Monthly Archives: November 2011

Ending My Relationship With a Smartphone

Where to start? Where to start?

The end, maybe?  I’ve finally given up on the Betamax™ of smartphones. For those not paying attention, that would be the Palm and HP Pre phones running webOS (Sprint’s Pre “minus,” Verizon’s Pre 2, and the scarcer-than-hen’s-teeth Pre 3, which I don’t think was released by any U.S. carrier).

In this old post, I wrote about my introduction to the Palm Pre. It was a good ride – very good, in fact – while it lasted.  Unfortunately it didn’t last. After I dropped my Pre “minus” on a hard floor and totally hosed the display, I needed a new smartphone. And I wanted to keep my contract with Sprint; so that meant a replacement Pre “minus” to run on the Sprint network.  I bought one online; but it had a problem with the volume control. Some system sounds worked; but I couldn’t control the sound level.  I sent it in for repair (and no, even though I had just purchased it, it wasn’t considered new so I paid dearly to have it fixed).

Above I compared the Pre Phones (and webOS) to Betamax™ for at least one reason: it is probably the best smartphone operating system; but it never got the market share to make it viable.  Blame a lackluster product-launch advertising campaign (remember this lady?) for part of the low market share; but the timing of the sale of Palm (and webOS) to HP meant that there was a long interval between hardware and software releases.

And, just as video content providers did in the “tape wars,” application developers go where the money paying customers are.  And, in something of a vicious circle, the customers go where the apps are.  And they (the apps) weren’t with the webOS devices.

All these factors didn’t do much to lure potential webOS users; they got tired of waiting and went elsewhere. It didn’t do much to bolster the confidence of current users (like me), either.  Many of us early adopters had Sprint contracts that were coming to an end and had nowhere viable to go. This blog states it well.

And we won’t even mention the fact that at the same time I was looking to “hang on” with my original webOS device, HP up and pulled the rug out from under all of us webOS users with this announcement.

So, after my Pre bit the dust (literally?), I needed to find a replacement phone, and it probably wasn’t going to be an iPhone.  Only two ways to go then: Windows phone or Android. The Windows phone was distinctly underwhelming. The HTC EVO 3D was the way I went.  I had a 14-day trial, and in the end I decided to stay with the EVO.

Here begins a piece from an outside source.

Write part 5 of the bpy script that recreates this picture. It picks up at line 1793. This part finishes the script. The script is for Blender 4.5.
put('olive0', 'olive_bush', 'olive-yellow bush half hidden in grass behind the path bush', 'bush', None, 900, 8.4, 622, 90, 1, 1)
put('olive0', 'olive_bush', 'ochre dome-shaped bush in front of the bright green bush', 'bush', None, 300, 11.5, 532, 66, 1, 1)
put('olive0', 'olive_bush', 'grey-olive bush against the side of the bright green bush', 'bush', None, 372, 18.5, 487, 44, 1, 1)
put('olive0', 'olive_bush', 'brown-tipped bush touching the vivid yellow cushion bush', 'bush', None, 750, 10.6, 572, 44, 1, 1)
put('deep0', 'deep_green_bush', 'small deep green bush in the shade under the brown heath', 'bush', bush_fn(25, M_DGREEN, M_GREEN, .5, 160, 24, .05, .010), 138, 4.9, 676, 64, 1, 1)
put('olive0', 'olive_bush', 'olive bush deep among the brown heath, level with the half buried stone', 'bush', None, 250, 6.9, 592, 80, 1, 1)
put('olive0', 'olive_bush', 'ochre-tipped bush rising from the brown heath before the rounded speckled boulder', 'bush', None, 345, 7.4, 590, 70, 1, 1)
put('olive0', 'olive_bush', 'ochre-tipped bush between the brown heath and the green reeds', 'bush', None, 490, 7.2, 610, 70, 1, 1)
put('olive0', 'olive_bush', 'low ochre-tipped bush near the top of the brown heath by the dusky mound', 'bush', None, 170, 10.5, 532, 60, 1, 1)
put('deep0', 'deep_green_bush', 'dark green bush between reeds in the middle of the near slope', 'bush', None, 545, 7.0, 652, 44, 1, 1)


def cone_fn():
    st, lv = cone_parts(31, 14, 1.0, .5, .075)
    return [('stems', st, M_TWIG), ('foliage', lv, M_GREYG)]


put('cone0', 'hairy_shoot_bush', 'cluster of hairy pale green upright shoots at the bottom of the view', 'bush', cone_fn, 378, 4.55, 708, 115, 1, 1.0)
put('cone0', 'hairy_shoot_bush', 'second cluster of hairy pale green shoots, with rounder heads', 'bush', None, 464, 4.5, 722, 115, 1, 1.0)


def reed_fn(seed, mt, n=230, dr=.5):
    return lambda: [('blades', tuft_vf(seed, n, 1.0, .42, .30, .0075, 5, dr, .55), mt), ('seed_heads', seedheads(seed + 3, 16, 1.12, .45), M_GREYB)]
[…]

My trusty Pre and all its accessories are now packed up, tucked away, waiting for the time when I’ll need to activate it if the EVO craps out. But it’s an old Pre (almost 2 ½ years old, which is ancient by smartphone standards).  I could try to sell it (and the Touchstone I have, plus 4 batteries, 2 wall chargers and a car charger); but the going rate for a Pre on eBay is abut $25. I exaggerate; but it’s probably not worth the time and trouble to sell it.

In any case, I do have another webOS device (an HP TouchPad), so I can keep my webOS chops tuned up while I’m “slumming” on Android.

And no, iOS and Android do not do multitasking as well as webOS.  And I truly miss swiping to close apps.  And flipping between open & running apps.

And I miss that Touchstone.

Let’s Not Become Stupid Again

“We’re pretty creditworthy, and we can’t borrow. There is nothing to borrow. Long-term lenders are not lending. There is no bond issuance…Nobody trusts anybody.”

This quote is from an old issue of The New Yorker (Oct. 20, 2008; “The Talk of the Town” article Freeze!). A coworker of my husband’s gives us her old issues; and for reasons great and small, I’m just getting around to reading the ones from 2008.

I began with some issues from pre-election 2008. These were fun to read; but as I reached issues from the Autumn of 2008, the country’s sense of FUD (fear, uncertainty, and dread) was reawakened, albeit vicariously (and across the 3 intervening years’ time).

Remember those days? When fortunes were lost in one New York Stock Exchange trading day?  When retirement savings were obliterated  as the stock ticker showed nearly every equity down, down, and further down?

When I read this quote I recalled how pit-of-the-stomach scary these days were.   Yes, there has been a “recovery” (of sorts), and people are beginning to move on.  But this shock to the system has left a nagging sense of FUD that tints nearly all of our civic life: commerce, politics, education, immigration, even our interactions with each other near and far.

But we shouldn’t forget those days or the feelings they unleashed. If we forget, we will be tempted to behave as it It Could Never Happen Again.

Another quote from the article:

“After 9/11, it took people only six months to get stupid. This time, it will take ten years for people to become stupid again.”

What the author means by that (I think) is that we returned to business as usual about six months after 9/11. But after the economic collapse, it will take much longer for people to recover enough, to get “bored with doom and gloom,” and resume the economic ways — the business as usual — that contributed to the crash.

Lets hope that in the years that follow we make an effort to not become stupid again and thereby avert another entirely preventable economic crash.